I've always said if the Dems on a national level were serious about running (like Republicans generally are which is why they win) that is the ticket to win. As I've said before sadly it has almost no chance of happening but like Kobe Shaq I would fault both of them a bit if it didn't. Together they create excitement and record turnout. The Reagan Bush primary before the 1980 election was very hotly contested ( Bush calling Reaganomics "voodoo economics”) as an example but they were smart enough to ticket up. If only Dems were that serious.
 
tnw said:
I think this would be awesome. I just listen to both of them talk and everything else, and they just seem very similar, but attract very different demographics of voters.

I wanted Gore to run, but since that isn't happening a Clinton/Obama or Obama/Clinton presidency would be fine by me.

They're just so close in the polls, I think they would be very attractive together.

Dennis Miller: More on this from SNL news correspondent, Chris Rock!

Chris Rock: Thank you, Dennis. Now as you know, there's been alot of talk about a black vice president. And I just wanna tell the world that it'll never happen. As long as you live you will never see a black vice president, you know why? Because some black guy would just kill the president. I'd do it. If Colin Powell was vice president, I'd kill the president and tell his mother about it.

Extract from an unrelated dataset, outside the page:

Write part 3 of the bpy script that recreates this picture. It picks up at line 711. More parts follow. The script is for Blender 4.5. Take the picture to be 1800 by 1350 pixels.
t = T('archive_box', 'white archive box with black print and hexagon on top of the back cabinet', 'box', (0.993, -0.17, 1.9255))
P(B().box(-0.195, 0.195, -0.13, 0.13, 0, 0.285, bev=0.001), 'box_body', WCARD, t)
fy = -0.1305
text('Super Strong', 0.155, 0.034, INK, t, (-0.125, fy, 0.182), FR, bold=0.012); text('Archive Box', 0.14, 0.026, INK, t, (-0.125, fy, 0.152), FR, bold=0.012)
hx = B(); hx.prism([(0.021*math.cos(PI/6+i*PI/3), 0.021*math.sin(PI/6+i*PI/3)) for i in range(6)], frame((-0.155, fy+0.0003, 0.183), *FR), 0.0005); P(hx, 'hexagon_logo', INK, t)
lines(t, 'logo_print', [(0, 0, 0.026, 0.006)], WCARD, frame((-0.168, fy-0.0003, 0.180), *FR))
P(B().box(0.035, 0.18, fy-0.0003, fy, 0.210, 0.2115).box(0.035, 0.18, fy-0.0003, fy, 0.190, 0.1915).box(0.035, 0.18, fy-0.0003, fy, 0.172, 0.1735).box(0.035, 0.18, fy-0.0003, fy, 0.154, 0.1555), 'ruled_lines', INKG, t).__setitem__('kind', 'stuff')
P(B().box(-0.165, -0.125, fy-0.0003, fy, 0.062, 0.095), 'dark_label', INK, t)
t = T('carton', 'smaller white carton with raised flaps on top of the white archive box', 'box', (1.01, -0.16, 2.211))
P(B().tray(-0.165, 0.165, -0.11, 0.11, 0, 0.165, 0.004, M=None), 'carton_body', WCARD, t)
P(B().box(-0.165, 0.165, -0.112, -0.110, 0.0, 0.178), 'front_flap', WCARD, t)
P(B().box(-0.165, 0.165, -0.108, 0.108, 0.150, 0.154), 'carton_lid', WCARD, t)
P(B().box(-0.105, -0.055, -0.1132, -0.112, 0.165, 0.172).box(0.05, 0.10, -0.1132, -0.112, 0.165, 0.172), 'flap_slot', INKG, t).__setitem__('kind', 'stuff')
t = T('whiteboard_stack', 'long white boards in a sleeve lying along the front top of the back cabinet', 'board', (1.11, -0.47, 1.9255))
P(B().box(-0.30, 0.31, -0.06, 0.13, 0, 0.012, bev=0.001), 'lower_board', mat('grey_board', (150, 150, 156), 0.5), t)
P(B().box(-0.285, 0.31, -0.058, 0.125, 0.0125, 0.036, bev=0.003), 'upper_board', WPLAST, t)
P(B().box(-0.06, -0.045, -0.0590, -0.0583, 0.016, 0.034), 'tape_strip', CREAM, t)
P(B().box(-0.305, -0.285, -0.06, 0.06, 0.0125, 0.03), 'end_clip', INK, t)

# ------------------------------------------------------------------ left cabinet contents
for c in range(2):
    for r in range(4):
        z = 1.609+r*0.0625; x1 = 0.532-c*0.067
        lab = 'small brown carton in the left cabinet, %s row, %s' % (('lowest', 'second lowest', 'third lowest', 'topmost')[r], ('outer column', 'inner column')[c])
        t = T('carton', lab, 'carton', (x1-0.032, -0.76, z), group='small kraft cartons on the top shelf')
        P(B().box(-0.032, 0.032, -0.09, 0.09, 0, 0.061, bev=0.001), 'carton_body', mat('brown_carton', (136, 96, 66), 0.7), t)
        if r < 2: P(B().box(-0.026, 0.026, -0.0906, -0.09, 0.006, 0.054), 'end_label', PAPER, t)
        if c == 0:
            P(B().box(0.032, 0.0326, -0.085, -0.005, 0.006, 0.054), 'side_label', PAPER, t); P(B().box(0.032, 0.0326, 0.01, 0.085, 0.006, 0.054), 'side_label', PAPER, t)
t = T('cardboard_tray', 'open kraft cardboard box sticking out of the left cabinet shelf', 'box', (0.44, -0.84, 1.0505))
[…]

What would happen to me? What would they do? Put me in jail with a bunch of black guys that would treat me like a king for the rest of my life? I would be the biggest star in jail, alright, people would be coming up to me and I'd be signing autographs: "97-KY, here you go." Guys would be going: "You're the brother that shot Bush. And you told his mother about it huh? I hope my children turn out to be just like you, Man, you know I was getting ready to rape you until I realized who you were. And even if they had a death penalty, what would happen? I'd just be pardoned by the black president. So you see, Dennis, it would not be in George Bush's best intrests to place Colin Powell on the ticket.